Nordhoff and Hall worked very closely when they wrote. They usually tackled separate chapters, but would often write single paragraphs together. They wrote three more historical and adventure novels after the success of the Bounty trilogy before Nordhoff left Tahiti in 1941.
He said, "Anthropology interests me more than anything else; if I had my life to live over, I should do the necessary groundwork and become a professional anthropologist." Nordhoff committed suicide in 1947. At the time of his death he was working on another collaborative novel with Tod Ford.
It's the birthday of humorist S(idney) J(oseph) Perelman, born in Brooklyn, New York (1904). He's best known for his collaboration with the Marx Brothers on the film comedies Monkey Business (1931) and Horse Feathers (1932), and for his Academy Award™-winning screenplay, Around the World in Eighty Days (1956). He also wrote for the New Yorker.
Perelman was raised in Rhode Island and attended Brown University in 1921. He had a hard time fitting in with the school's fraternity scene because he was disliked for being Jewish and from a lower-middle-class background. He ended up becoming close friends with another literary-minded student who would later come to be known as the novelist Nathanael West. West became Perelman's brother-in-law when he married West's sister, Laura, in 1929.
Perelman loved playing with words. He was greatly influenced by James Joyce. Perelman often parodied Joyce's steam of consciousness style, and he had a habit of mixing in obscure words and references. Perelman's last piece for the New Yorker was even titled "Portrait of the Artist as a Young Cat's Paw" (1979). He wrote his own introduction for his book The Best of S. J. Perelman (1947) under the pseudonym Sidney Namlerep (Perelman backwards).
The names of Perelman's characters and titles of his pieces came from what he called his "lifetime devotion to puns." He carried clippings that he tore out from newspapers in his pockets, his favorite being articles with people that had funny or complicated names. He had an airmail subscription to the London Times and read it every day, because he thought the names in that paper were more unusual than those in American papers.

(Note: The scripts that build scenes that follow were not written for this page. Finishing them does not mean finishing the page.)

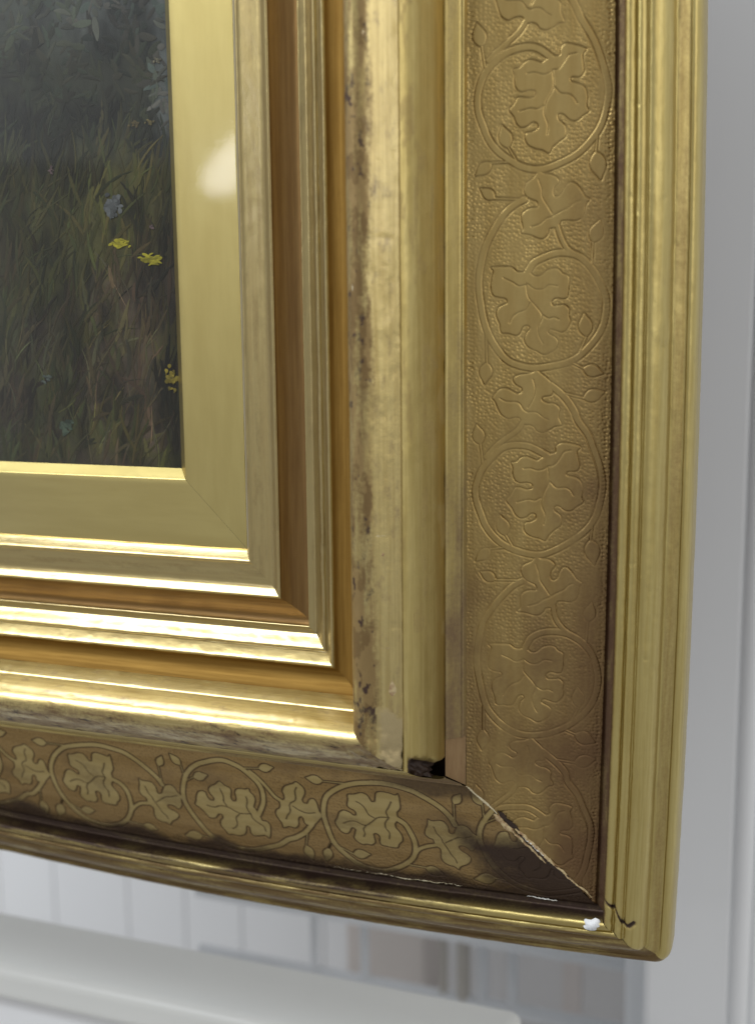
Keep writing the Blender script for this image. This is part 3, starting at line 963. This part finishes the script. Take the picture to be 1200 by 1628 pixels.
rr = random.Random(5)
sp = []
for i in range(2300):
    x = rr.uniform(-420, -8); y = rr.uniform(-860, 4)
    base = oil_colour(np.array([[x]]), np.array([[y]]))[0, 0]
    if y < -480:
        L = rr.uniform(10, 34); ang = rr.uniform(0, 6.28); w = rr.uniform(4, 11)
        k = rr.uniform(0.7, 1.35)
    else:
        L = rr.uniform(22, 70); ang = -math.pi / 2 + rr.gauss(0.22, 0.35); w = rr.uniform(1.2, 7.5)
        k = rr.uniform(0.65, 1.4) if rr.random() < 0.94 else rr.uniform(1.7, 3.0)
        if k > 1.5: w = rr.uniform(1.0, 2.4)
    if w < 0: continue
    tint = rr.choice([(1.0, 1.05, 0.8), (1.05, 1.0, 0.85), (0.9, 1.05, 0.95), (1.15, 1.0, 0.9)])
    bend = rr.uniform(-0.35, 0.35)
    pts = [(x + L * t * math.cos(ang + bend * t), y + L * t * math.sin(ang + bend * t)) for t in (0, 0.33, 0.66, 1)]
    if max(p[0] for p in pts) > -8 or max(p[1] for p in pts) > 5: continue
    sp.append((pts, w, tuple(base[j] * k * tint[j] for j in range(3))))
strokes('brush_strokes', sp, PAINTING, 'stuff')


def daub(name, spots, seed):
    r = random.Random(seed)
    sp = []
    for (x, y, w, h, c, n) in spots:
        for i in range(n * 2):
            px_ = x + r.gauss(0, .24) * w; py_ = y + r.gauss(0, .24) * h
            a = r.uniform(-0.5, 0.5); L = w * r.uniform(0.15, 0.42)
            k = r.uniform(0.45, 1.15)
            sp.append(([(px_ - L / 2 * math.cos(a), py_ - L / 2 * math.sin(a)), (px_, py_ - 1), (px_ + L / 2 * math.cos(a), py_ + L / 2 * math.sin(a))],
                       h * r.uniform(0.12, 0.34), tuple(v * k for v in c)))
    o = strokes(name, sp, PAINTING)
    V = np.empty(len(o.data.vertices) * 3, np.float32)
    o.data.vertices.foreach_get('co', V)
    V[1::3] -= 0.75 * S
    o.data.vertices.foreach_set('co', V)
    return o


YEL = (0.34, 0.29, 0.02)
# (x, y) in profile units
FLOWERS = [(-98, -323, 30, 13, YEL, 16), (-50, -301, 32, 14, YEL, 18), (-26, -138, 15, 26, (0.20, 0.15, 0.02), 16),
           (-108, -374, 22, 32, (0.105, 0.108, 0.108), 26), (-205, -425, 12, 10, (0.11, 0.07, 0.07), 6), (-47, -343, 8, 10, (0.12, 0.08, 0.08), 5),
           (-230, -138, 16, 12, (0.08, 0.095, 0.08), 6), (-203, -66, 34, 30, (0.055, 0.075, 0.05), 9), (-68, -480, 16, 12, (0.11, 0.08, 0.03), 6),
           (-44, -482, 14, 10, (0.11, 0.085, 0.03), 5), (-30, -560, 10, 12, (0.15, 0.13, 0.08), 4)]
for i, f in enumerate(FLOWERS):
    o = daub('painted_flower', [f], 30 + i)

# glass pane over the painting
k = NT('picture_glass')
tr = k.n('ShaderNodeBsdfTransparent'); tr.inputs[0].default_value = (0.97, 0.98, 0.97, 1)
gl = k.n('ShaderNodeBsdfGlossy'); gl.inputs['Roughness'].default_value = 0.055
fr = k.n('ShaderNodeFresnel'); fr.inputs['IOR'].default_value = 1.42
mxs = k.n('ShaderNodeMixShader')
k.l(fr.outputs[0], mxs.inputs[0]); k.l(tr.outputs[0], mxs.inputs[1]); k.l(gl.outputs[0], mxs.inputs[2])
k.l(mxs.outputs[0], k.t.nodes['Material Output'].inputs[0])
gv = np.array([(XL, YT, 3.0), (91.8, YT, 3.0), (91.8, 91.8, 3.0), (XL, 91.8, 3.0)])
npmesh('glass_pane', np.stack([gv[:, 0] * S, -gv[:, 2] * S, Z0 - gv[:, 1] * S], 1), [(0, 1, 2, 3)], k.m, PAINTING, org=PO, smooth=False)

# ------------------------------------------------------------------ what stands behind and below the frame
PALE = plain('pale_paint', (0.84, 0.842, 0.845), (0.81, 0.812, 0.82), 0.5, 3, (1, 1, 1), 0.05)
PALE_B = plain('cool_grey_paint', (0.90, 0.91, 0.92), (0.87, 0.88, 0.89), 0.45, 2.5, (1, 1, 1), 0.05)
CREAM = plain('cream_paint', (0.76, 0.76, 0.72), (0.72, 0.72, 0.69), 0.35, 9, (0.3, 1, 1), 0.1)
WHITE = plain('white_enamel', (0.80, 0.82, 0.84), (0.76, 0.78, 0.80), 0.35, 12, (1, 1, 1), 0.05)
BUFF = plain('buff_paint', (0.58, 0.55, 0.50), (0.52, 0.49, 0.44), 0.5, 12)
BOXA = plain('brown_card', (0.70, 0.64, 0.60), (0.66, 0.61, 0.57), 0.8, 14)
BOXB = plain('grey_card', (0.68, 0.665, 0.66), (0.64, 0.63, 0.625), 0.8, 9)
BOXC = plain('rust_card', (0.69, 0.64, 0.61), (0.65, 0.60, 0.575), 0.8, 14)


def rbox(name, lo, hi, mat, parent=None, bev=0.002, seg=3, org=(0, 0, 0)):
    import bmesh
    bm = bmesh.new()
    bmesh.ops.create_cube(bm, size=1)
    lo, hi = Vector(lo), Vector(hi)
    for v in bm.verts:
        v.co = Vector([(lo[i] + hi[i]) / 2 + v.co[i] * (hi[i] - lo[i]) for i in range(3)]) - Vector(org)
    if bev > 0:
        bmesh.ops.bevel(bm, geom=bm.edges[:], offset=bev, segments=seg, profile=0.5, affect='EDGES')
    me = bpy.data.meshes.new(name)
    bm.to_mesh(me); bm.free()
    # broad faces stay flat, only the rounded arrises are smooth
    me.polygons.foreach_set('use_smooth', np.array([max(abs(c) for c in p.normal) < 0.9999 for p in me.polygons]))
    me.materials.append(mat)
    o = bpy.data.objects.new(name, me)
    col.objects.link(o)
    if parent: o.parent = parent
    return o


def rod(name, x, y, z0, z1, r, mat, parent, org, axis='z', n=14):
    import bmesh
    V, F = [], []
    for zz in (z0, z1):
        for i in range(n):
            a = 2 * math.pi * i / n
            if axis == 'z': V.append((x + r * math.cos(a) - org[0], y + r * math.sin(a) - org[1], zz - org[2]))
            else: V.append((zz - org[0], x + r * math.cos(a) - org[1], y + r * math.sin(a) - org[2]))
    F = [(i, (i + 1) % n, n + (i + 1) % n, n + i) for i in range(n)] + [tuple(range(n))[::-1], tuple(range(n, 2 * n))]
    me = bpy.data.meshes.new(name)
    me.from_pydata(V, [], F); me.update()
    me.polygons.foreach_set('use_smooth', np.array([len(p.vertices) == 4 for p in me.polygons]))
    me.materials.append(mat)
    o = bpy.data.objects.new(name, me); col.objects.link(o); o.parent = parent
    return o


# boarded back wall
wall = rbox('wall', (-1.6, 0.66, 0.0), (1.2, 0.72, 2.3), PALE, None, 0)
tag(wall, kind='structure')
xs = [-0.93, -0.855, -0.78, -0.705, -0.628, -0.553, -0.457, -0.385, -0.317, -0.222, -0.15]
for i in range(len(xs) - 1):
    rbox('plank', (xs[i] + 0.0005, 0.645, 0.02), (xs[i + 1] - 0.0005, 0.6615, 2.2), PALE, wall, 0.0012, 2)

# tall painted upright behind the right edge
t = empty('door_jamb', (0.22, 0.27, 0.0))
tag(t, 'pale grey painted door jamb rising behind the right edge of the frame', 'door jamb')
to = tuple(t.location)
rbox('jamb_board', (0.158, 0.252, 0.0), (0.2085, 0.30, 2.2), PALE_B, t, 0.004, 4, to)
rbox('stop_bead', (0.2075, 0.2495, 0.0), (0.2185, 0.30, 2.2), PALE_B, t, 0.0052, 6, to)
rbox('side_board', (0.2180, 0.256, 0.0), (1.10, 0.30, 2.2), PALE_B, t, 0.003, 3, to)

# painted shelf below the frame with rounded nosing
t = empty('shelf', (-0.2, 0.13, 0.86))
tag(t, 'cream white painted shelf with rounded front edge below the frame', 'shelf')
so = tuple(t.location)
rbox('shelf_board', (-0.9, 0.0975, 0.872), (0.107, 0.158, 0.893), CREAM, t, 0.006, 6, so)
rbox('apron', (-0.9, 0.106, 0.70), (0.100, 0.150, 0.8715), PALE, t, 0.003, 3, so)

# white rod rack
t = empty('wire_rack', (0.0, 0.42, 0.55))
tag(t, 'white rod rack standing behind the cream shelf', 'rack')
ro = tuple(t.location)
for x, r_, m_ in ((-0.1328, 0.0032, WHITE), (-0.0882, 0.0036, WHITE), (-0.0212, 0.0032, BUFF), (-0.0045, 0.0052, BUFF), (0.0105, 0.0050, WHITE), (0.0352, 0.0042, WHITE)):
    rod('rod', x, 0.42, 0.55, 0.785, r_, m_, t, ro)
rod('rail', 0.42, 0.784, -0.24, 0.130, 0.0065, WHITE, t, ro, 'x')
rod('rail', 0.42, 0.728, -0.24, 0.130, 0.0055, WHITE, t, ro, 'x')
rbox('post', (0.1235, 0.405, 0.55), (0.1525, 0.437, 1.0), WHITE, t, 0.005, 4, ro)

o = rbox('storage_box', (-0.150, 0.53, 0.55), (-0.075, 0.60, 0.715), BOXA, None, 0.003, 3)
tag(o, 'small brown card box seen between the thin rods of the rack', 'box')
t = empty('large_box', (0.05, 0.56, 0.55))
tag(t, 'large grey brown box behind the rack beside the white post', 'box')
bo = tuple(t.location)
rbox('box_body', (-0.005, 0.53, 0.55), (0.13, 0.62, 0.74), BOXB, t, 0.003, 3, bo)
rbox('box_tape', (0.052, 0.5285, 0.56), (0.068, 0.5305, 0.73), BOXC, t, 0.0006, 2, bo)
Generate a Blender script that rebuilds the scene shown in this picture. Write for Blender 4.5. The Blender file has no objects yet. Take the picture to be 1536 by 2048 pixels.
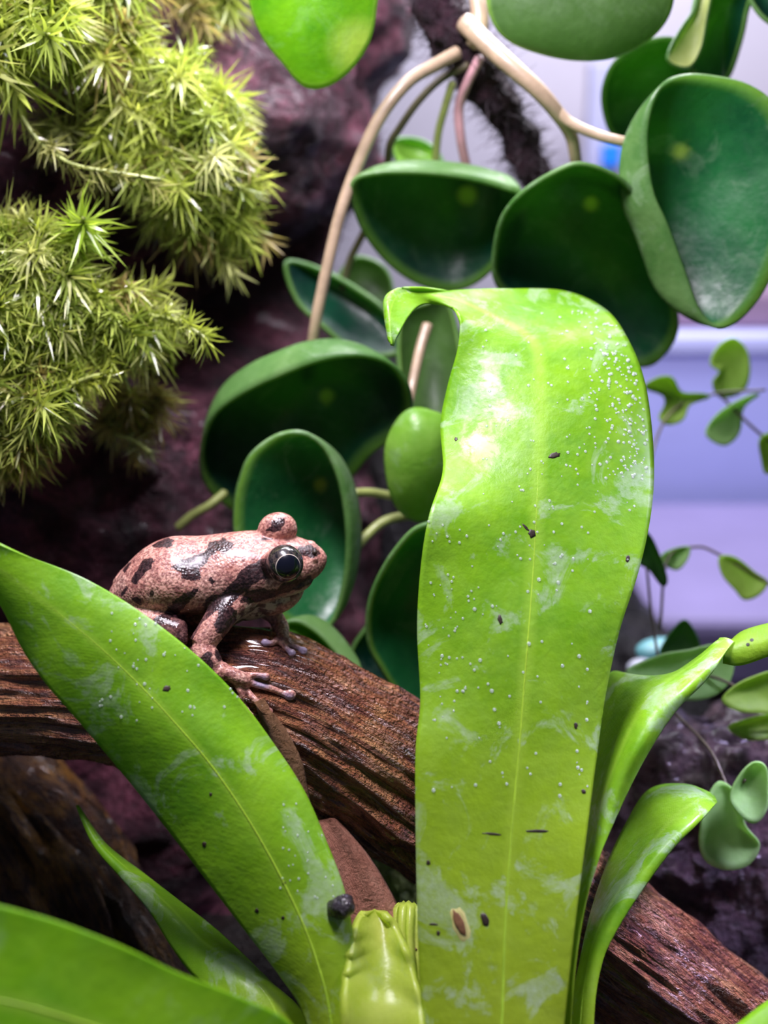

Perelman wrote in Hollywood for 11 years, but he was happier with his career writing for the New Yorker, and his pieces were collected in books like Strictly from Hunger (1937).
After his wife died in 1970, he traveled and wrote, lived for a time in London, and finally came back to Manhattan, living at the Gramercy Park Hotel. He always wore a pair of oval, steel-rimmed glasses that he found in Paris in 1927. He said, "I'm highly irritable and my senses bruise easily, and when they are bruised I write."